Tuesday, September 23, 2008

In Which Metaphor Is Used As A Rhetorical Device

In the last post I mentioned my uneasiness with the transition between college and not-college. It's an uneasiness that began as far back as this time last year and has increased exponentially until now. Even at this point, when I've started working and pretty much completely removed myself from college life, there are some days when I wake up and can't believe it's over. There's a big part of me - the rational, thinking part - that knows I wouldn't even enjoy being there if I still had the opportunity; I started being bored with classes early during my final semester, so I can only imagine that my tolerance for them now would be nil. But there's another part of me - the emotional part - that longs for the order, the stability, the familiarity of being a college student. I have to remind myself, sometimes, of how scared I was when I first started college; how, for those first few weeks at least, (that first semester, even) I was grasping for something that would keep me grounded. And though I have to believe that what I'm going through now is a lot like that, I can't yet escape the feeling that this, what's happening now, is a whole new world - and not in a Disney kind of way.

There's a poem I love that I think really captures the essence of what I am feeling, maybe more than I can verbalize myself. It's by a poet named Tony Hoagland; for those who are maybe averse to poetry for the reason that it is difficult to understand, I would strongly recommend him. His poetry, while easily understandable, is also so poignant, so true. Anyway, here it is.

Two Trains

by Tony Hoagland

Then there was that song called "Two Trains Running,"
a Mississippi blues they play on late-night radio,
that program after midnight called FM in the AM,
--well, I always thought it was about trains.

Then somebody told me it was about what a man and woman do
under the covers of their bed, moving back and forth
like slow pistons in a shiny black locomotive,
the rods and valves trying to stay coordinated

long enough that they will "get to the station"
at the same time. And one of the trains
goes out of sight into the mountain tunnel,
but when they break back into the light

the other train has somehow pulled ahead,
the two trains running like that, side by side,
first one and then the other, with the fierce white
bursts of smoke puffing from their stacks,
into a sky so sharp and blue you want to die.

So then for a long time I thought the song was about sex.

But then Mack told me that all train songs
are really about Jesus, about how the second train
is shadowing the first, so He walks in your footsteps
and He watches you from behind, He is running with you,

He is your brakeman and your engineer,
your coolant and your coal,
and He will catch you when you fall,
and when you stall He will push you through
the darkest mountain valley, up the steepest hill,

and the rough chuff chuff of His fingers on the washboard
and the harmonica woo woo is the long soul cry by which He
pulls you through the bloody tunnel of the world.
So then I thought the two trains song was a gospel song.
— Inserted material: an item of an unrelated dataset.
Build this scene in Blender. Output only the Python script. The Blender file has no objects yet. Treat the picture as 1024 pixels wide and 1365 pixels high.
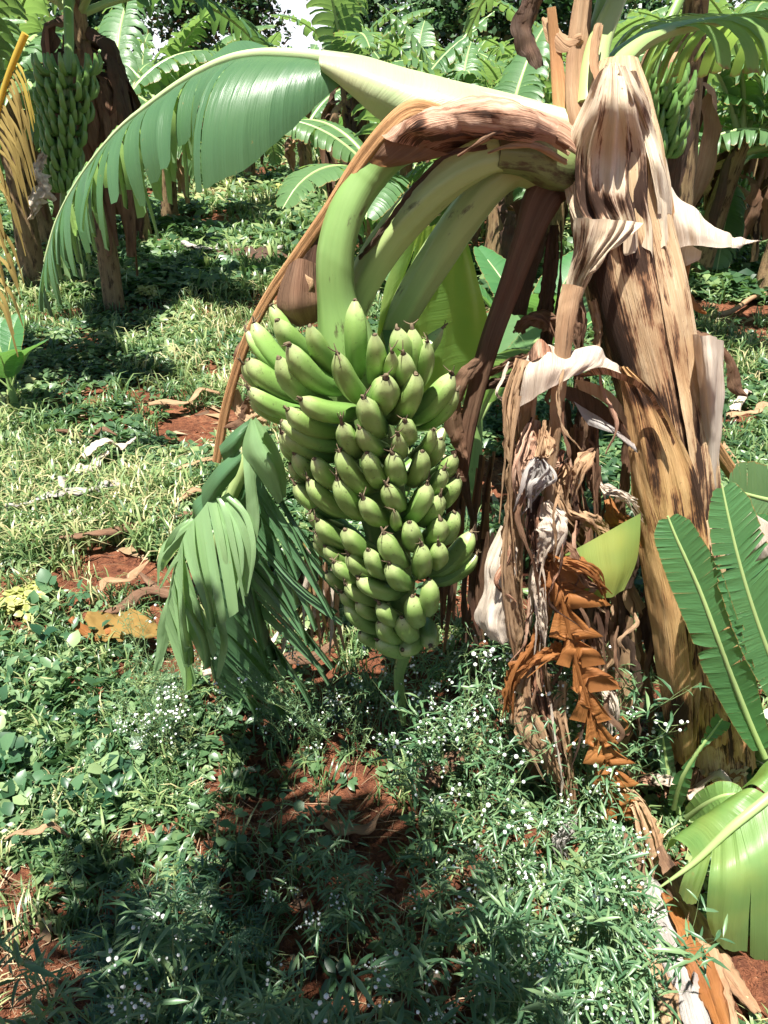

Then I quit my job in Santa Fe and Sharon drove
her spike heel through my heart
and I got twelve years older and Dean moved away,
and now I think the song might be about good-byes--

because we are not even in the same time zone,
or moving at the same speed, or perhaps even
headed towards the same destination--
forgodsakes, we are not even trains!

What grief it is to love some people like your own
blood, and then to see them simply disappear;
to feel time bearing us away
one boxcar at a time.

And sometimes, sitting in my chair
I can feel the absence stretching out in all directions--
like the deaf, defoliated silence
just after a train has thundered past the platform,

just before the mindless birds begin to chirp again
--and the wildflowers that grown beside the tracks
wobble wildly on their little stems,
then gradually grow stil land stand

motherless and vertical in the middle of everything.